Sean Scully: Passenger – A Retrospective at the Benaki

Sean Scully: Passenger – A Retrospective at the Benaki

What: Almost ten years after Doric, the exhibition that introduced the art of Sean Scully to Greece, the Benaki Museum presents a major retrospective of the eminent artist’s work, entitled Passenger.

The exhibition was first presented at the Museum of Fine Arts in Budapest. The exhibition includes a total of 103 works, oils, acrylics, watercolours and drawings, and introduces an iconic sculpture. The earliest paintings and drawings were made during the 1960s, and bear figurative qualities and references to the human form. These are displayed on the first floor of the exhibition, along with his most recent Madonna series (2018) whereby, after the birth of his son Oisín, Scully reverts briefly to figurative art. On the same level, visitors will have the opportunity to enjoy large-scale works from the Supergrids series, where the artist’s influences derive, on the one hand, from the repeat patterns on rugs and textiles that he saw during a visit to Morocco and, on the other hand, from Mondrian’s neoplasticism. The exhibition’s second level includes Sean Scully’s exquisite oils, made from the 1980s onward, which hold an unbroken dialogue with the iconic movements and master painters of European art. The exhibits are complemented by sketches and notes that provide additional insight into the artist’s work.

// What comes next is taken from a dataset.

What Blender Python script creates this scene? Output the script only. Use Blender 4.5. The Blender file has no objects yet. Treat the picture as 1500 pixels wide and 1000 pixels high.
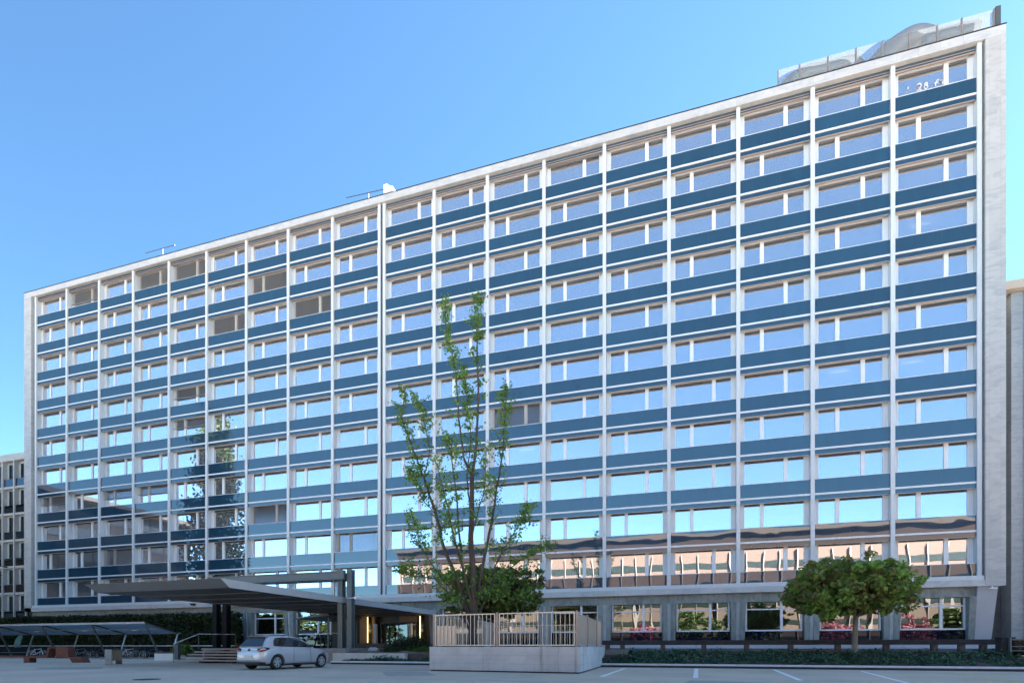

Sean Scully, arguably the most notable representative of abstract painting today, creates work that combines the tradition of abstract expressionism in the U.S. with the sensibility of European modernist movements. The result is a visual language that is in constant dialogue with major painters and movements of the past while maintaining, always, a personal perspective, brimming with emotions and sensibility. His work is included in the world’s greatest museums and private collections.